*Working data*:
━━━
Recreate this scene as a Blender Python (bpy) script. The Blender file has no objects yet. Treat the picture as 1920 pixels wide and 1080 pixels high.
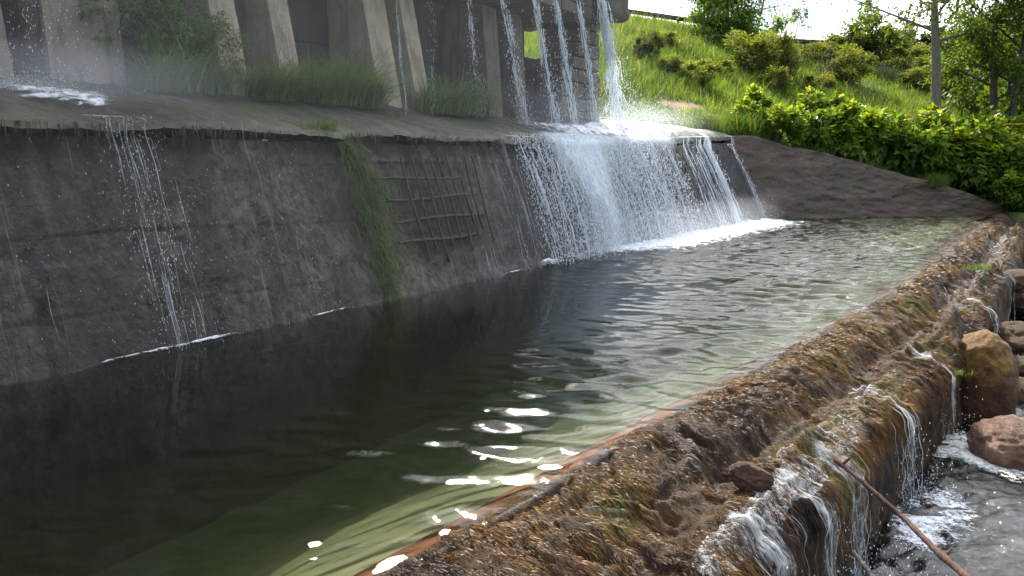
import bpy, math, random
import numpy as np
rng = np.random.default_rng(7); random.seed(7)
R = math.radians
SC = bpy.context.scene
COL = SC.collection

# ------------------------------------------------------------------ camera, world, sun, exposure
F, H, PT = 1478.0, 1.6, math.atan(240/1478.0)
cam = bpy.data.cameras.new('camera'); co = bpy.data.objects.new('camera', cam); COL.objects.link(co)
co.location = (0, 0, H); co.rotation_euler = (math.pi/2 - PT, 0, 0)
cam.sensor_width = 36; cam.lens = F/1920*36; cam.clip_end = 4000; cam.clip_start = 0.05
SC.camera = co
SUN_AZ, SUN_EL = -5.0, 44.0
w = bpy.data.worlds.new('World'); SC.world = w; w.use_nodes = True
def setup_world():
    nt = w.node_tree; N = nt.nodes; L = nt.links
    for n in list(N): N.remove(n)
    out = N.new('ShaderNodeOutputWorld'); bg = N.new('ShaderNodeBackground'); bg.inputs[1].default_value = 0.10
    sky = N.new('ShaderNodeTexSky'); sky.sky_type = 'NISHITA'; sky.sun_disc = False
    sky.sun_elevation = R(SUN_EL); sky.sun_rotation = R(SUN_AZ); sky.air_density = 1.0; sky.dust_density = 0.6
    tc = N.new('ShaderNodeTexCoord'); sep = N.new('ShaderNodeSeparateXYZ'); L.new(tc.outputs['Generated'], sep.inputs[0])
    mx = N.new('ShaderNodeMath'); mx.operation = 'MAXIMUM'; L.new(sep.outputs[2], mx.inputs[0]); mx.inputs[1].default_value = 0.0
    ad = N.new('ShaderNodeMath'); ad.operation = 'ADD'; L.new(mx.outputs[0], ad.inputs[0]); ad.inputs[1].default_value = 0.22
    dv = N.new('ShaderNodeVectorMath'); dv.operation = 'DIVIDE'
    cb = N.new('ShaderNodeCombineXYZ')
    for i in range(3): L.new(ad.outputs[0], cb.inputs[i])
    L.new(tc.outputs['Generated'], dv.inputs[0]); L.new(cb.outputs[0], dv.inputs[1])
    nz = N.new('ShaderNodeTexNoise'); nz.inputs['Scale'].default_value = 1.1; nz.inputs['Detail'].default_value = 9; nz.inputs['Roughness'].default_value = .58
    L.new(dv.outputs[0], nz.inputs['Vector'])
    cr = N.new('ShaderNodeValToRGB'); cr.color_ramp.elements[0].position = .34; cr.color_ramp.elements[1].position = .52
    L.new(nz.outputs['Fac'], cr.inputs[0])
    nz2 = N.new('ShaderNodeTexNoise'); nz2.inputs['Scale'].default_value = 2.3; nz2.inputs['Detail'].default_value = 6
    L.new(dv.outputs[0], nz2.inputs['Vector'])
    cr2 = N.new('ShaderNodeValToRGB')
    cr2.color_ramp.elements[0].position = .36; cr2.color_ramp.elements[0].color = (8.0, 8.8, 10.2, 1)
    cr2.color_ramp.elements[1].position = .6; cr2.color_ramp.elements[1].color = (21, 20.8, 20.4, 1)
    L.new(nz2.outputs['Fac'], cr2.inputs[0])
    dt = N.new('ShaderNodeVectorMath'); dt.operation = 'DOT_PRODUCT'; L.new(tc.outputs['Generated'], dt.inputs[0])
    dt.inputs[1].default_value = (math.sin(R(SUN_AZ))*math.cos(R(SUN_EL)), math.cos(R(SUN_AZ))*math.cos(R(SUN_EL)), math.sin(R(SUN_EL)))
    mr = N.new('ShaderNodeMapRange'); L.new(dt.outputs['Value'], mr.inputs[0]); mr.inputs[1].default_value = -.3; mr.inputs[2].default_value = .85; mr.inputs[3].default_value = 0.0; mr.inputs[4].default_value = 1.0
    tint = N.new('ShaderNodeMix'); tint.data_type = 'RGBA'; L.new(mr.outputs[0], tint.inputs[0]); tint.inputs[6].default_value = (.28, .34, .46, 1); tint.inputs[7].default_value = (1, 1, 1, 1)
    cm_ = N.new('ShaderNodeVectorMath'); cm_.operation = 'MULTIPLY'; L.new(cr2.outputs[0], cm_.inputs[0]); L.new(tint.outputs[2], cm_.inputs[1])
    mix = N.new('ShaderNodeMix'); mix.data_type = 'RGBA'
    L.new(cr.outputs[0], mix.inputs[0]); L.new(sky.outputs[0], mix.inputs[6]); L.new(cm_.outputs[0], mix.inputs[7])
    L.new(mix.outputs[2], bg.inputs[0]); L.new(bg.outputs[0], out.inputs[0])
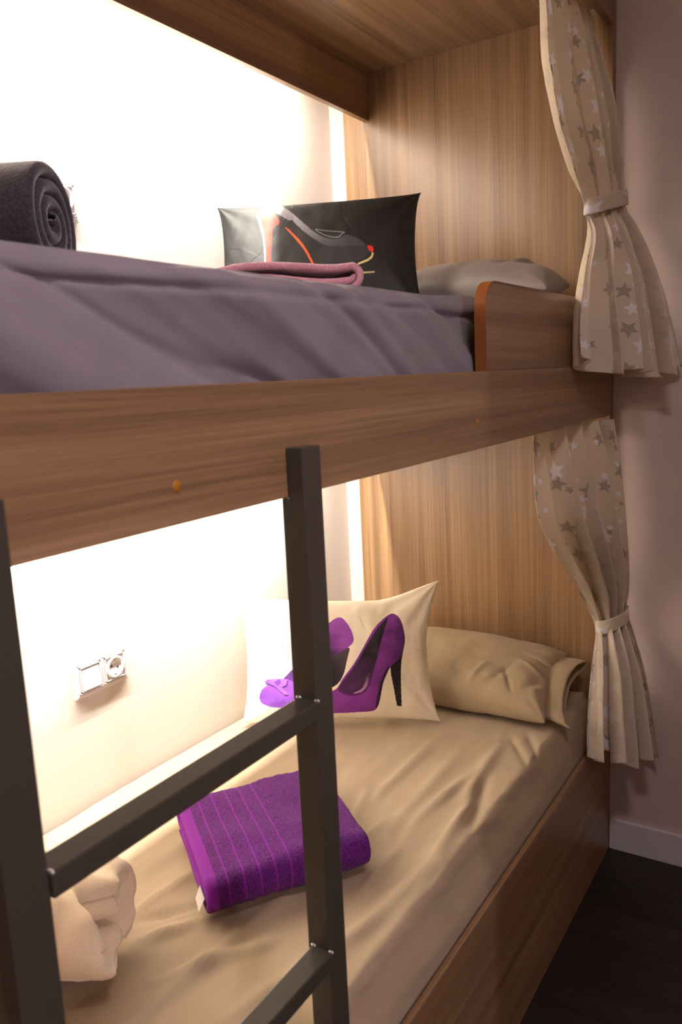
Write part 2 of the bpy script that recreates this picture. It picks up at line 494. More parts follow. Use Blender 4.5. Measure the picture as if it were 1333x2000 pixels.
━━━
*Exercise brief*: Leave the pictures out and output the rest of the listing exactly.

*Solution to this task*:
Recreate this scene as a Blender Python (bpy) script. The Blender file has no objects yet. Treat the picture as 1920 pixels wide and 1080 pixels high.
import bpy, math, random
import numpy as np
rng = np.random.default_rng(7); random.seed(7)
R = math.radians
SC = bpy.context.scene
COL = SC.collection

# ------------------------------------------------------------------ camera, world, sun, exposure
F, H, PT = 1478.0, 1.6, math.atan(240/1478.0)
cam = bpy.data.cameras.new('camera'); co = bpy.data.objects.new('camera', cam); COL.objects.link(co)
co.location = (0, 0, H); co.rotation_euler = (math.pi/2 - PT, 0, 0)
cam.sensor_width = 36; cam.lens = F/1920*36; cam.clip_end = 4000; cam.clip_start = 0.05
SC.camera = co
SUN_AZ, SUN_EL = -5.0, 44.0
w = bpy.data.worlds.new('World'); SC.world = w; w.use_nodes = True
def setup_world():
    nt = w.node_tree; N = nt.nodes; L = nt.links
    for n in list(N): N.remove(n)
    out = N.new('ShaderNodeOutputWorld'); bg = N.new('ShaderNodeBackground'); bg.inputs[1].default_value = 0.10
    sky = N.new('ShaderNodeTexSky'); sky.sky_type = 'NISHITA'; sky.sun_disc = False
    sky.sun_elevation = R(SUN_EL); sky.sun_rotation = R(SUN_AZ); sky.air_density = 1.0; sky.dust_density = 0.6
    tc = N.new('ShaderNodeTexCoord'); sep = N.new('ShaderNodeSeparateXYZ'); L.new(tc.outputs['Generated'], sep.inputs[0])
    mx = N.new('ShaderNodeMath'); mx.operation = 'MAXIMUM'; L.new(sep.outputs[2], mx.inputs[0]); mx.inputs[1].default_value = 0.0
    ad = N.new('ShaderNodeMath'); ad.operation = 'ADD'; L.new(mx.outputs[0], ad.inputs[0]); ad.inputs[1].default_value = 0.22
    dv = N.new('ShaderNodeVectorMath'); dv.operation = 'DIVIDE'
    cb = N.new('ShaderNodeCombineXYZ')
    for i in range(3): L.new(ad.outputs[0], cb.inputs[i])
    L.new(tc.outputs['Generated'], dv.inputs[0]); L.new(cb.outputs[0], dv.inputs[1])
    nz = N.new('ShaderNodeTexNoise'); nz.inputs['Scale'].default_value = 1.1; nz.inputs['Detail'].default_value = 9; nz.inputs['Roughness'].default_value = .58
    L.new(dv.outputs[0], nz.inputs['Vector'])
    cr = N.new('ShaderNodeValToRGB'); cr.color_ramp.elements[0].position = .34; cr.color_ramp.elements[1].position = .52
    L.new(nz.outputs['Fac'], cr.inputs[0])
    nz2 = N.new('ShaderNodeTexNoise'); nz2.inputs['Scale'].default_value = 2.3; nz2.inputs['Detail'].default_value = 6
    L.new(dv.outputs[0], nz2.inputs['Vector'])
    cr2 = N.new('ShaderNodeValToRGB')
    cr2.color_ramp.elements[0].position = .36; cr2.color_ramp.elements[0].color = (8.0, 8.8, 10.2, 1)
    cr2.color_ramp.elements[1].position = .6; cr2.color_ramp.elements[1].color = (21, 20.8, 20.4, 1)
    L.new(nz2.outputs['Fac'], cr2.inputs[0])
    dt = N.new('ShaderNodeVectorMath'); dt.operation = 'DOT_PRODUCT'; L.new(tc.outputs['Generated'], dt.inputs[0])
    dt.inputs[1].default_value = (math.sin(R(SUN_AZ))*math.cos(R(SUN_EL)), math.cos(R(SUN_AZ))*math.cos(R(SUN_EL)), math.sin(R(SUN_EL)))
    mr = N.new('ShaderNodeMapRange'); L.new(dt.outputs['Value'], mr.inputs[0]); mr.inputs[1].default_value = -.3; mr.inputs[2].default_value = .85; mr.inputs[3].default_value = 0.0; mr.inputs[4].default_value = 1.0
    tint = N.new('ShaderNodeMix'); tint.data_type = 'RGBA'; L.new(mr.outputs[0], tint.inputs[0]); tint.inputs[6].default_value = (.28, .34, .46, 1); tint.inputs[7].default_value = (1, 1, 1, 1)
    cm_ = N.new('ShaderNodeVectorMath'); cm_.operation = 'MULTIPLY'; L.new(cr2.outputs[0], cm_.inputs[0]); L.new(tint.outputs[2], cm_.inputs[1])
    mix = N.new('ShaderNodeMix'); mix.data_type = 'RGBA'
    L.new(cr.outputs[0], mix.inputs[0]); L.new(sky.outputs[0], mix.inputs[6]); L.new(cm_.outputs[0], mix.inputs[7])
    L.new(mix.outputs[2], bg.inputs[0]); L.new(bg.outputs[0], out.inputs[0])
Write part 2 of the bpy script that recreates this picture. It picks up at line 494. More parts follow. Use Blender 4.5. Measure the picture as if it were 1333x2000 pixels.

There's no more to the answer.